I’ve been riding my bike to  the festival since we launched Bike to the Bay, an 8.5-mile community ride along the Guadalupe River Trail in 2016. Upon arrival, I would walk through the park greeting guests, taking in the sights and sounds, and reflecting on how lucky I am to live in this beautiful place with these wonderful people.

I found especially rewarding that the festival’s resource fair was focused on health. Our guests received free flu shots, vision and hearing screenings, blood pressure checks and lots of information about services and programs in the County and elsewhere.

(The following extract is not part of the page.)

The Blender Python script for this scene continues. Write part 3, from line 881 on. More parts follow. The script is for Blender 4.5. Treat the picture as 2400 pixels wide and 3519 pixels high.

We can’t gather this year, but we can explore the Alviso waterway and its unique ecosystem through a new virtual Day on the Bay boat tour — an actual day on the bay.

When I knew, for the safety of our community, we couldn’t produce Day on Bay this year, my office teamed up with the County Parks and Recreation Department to offer a video tour that simulates the educational experience the county has been providing to school children through the South Bay Boat Tour Field Trip Program that I initiated in 2015. In 2018, we began offering the tour from a boat that can hold 30 passengers.

On Oct. 11 we launched the virtual Day on the Bay boat tour with visitors from across the county climbing aboard. The tour is guided by county park staff interpreters, Luke and Rachel, who talk about the history of the area and the people who lived there thousands of years ago, the plant life, the wildlife and the impacts of humans on the wetlands.

The video tour starts from the Alviso Marina County Park from a dock that was installed in 2008, opening up access to the Alviso slough and the Don Edwards San Francisco Bay National Wildlife Refuge.

Traveling through the salt marshes of the Alviso Slough, you’ll see the shore alive with dozens of species of plants that provide the habitat for birds, harbor seals and even two endangered species: the Ridgway’s Rail (formerly the California Clapper Rail) and the Salt Marsh Harvest Mouse. Those two inhabitants feed on pickleweed, a plant that only grows in the marshes of the wetlands.

I don’t want to give away all the details of the tour of the Alviso Slough, which is the South Bay’s entry into the waters of the San Francisco Bay and a stop on the San Francisco Bay Area Water Trail. I invite you to find out for yourself  at any time from any device by visiting www.tinyurl.com/VirtualDOB.

The video tour will be shared with teachers from all around the county to provide students with firsthand exposure to the bay, its wildlife and its connection to our local communities, while providing lessons on the impacts of climate change.

I hope you will join the tour and then plan an actual trip to the Alviso Marina County Park, which,  besides boating, also offers hiking and biking along boardwalks, pathways and trails. Together, let’s spend time figuring out how we can be the best environmental stewards of these magnificent wetlands.

Dave Cortese serves on the Santa Clara County Board of Supervisors.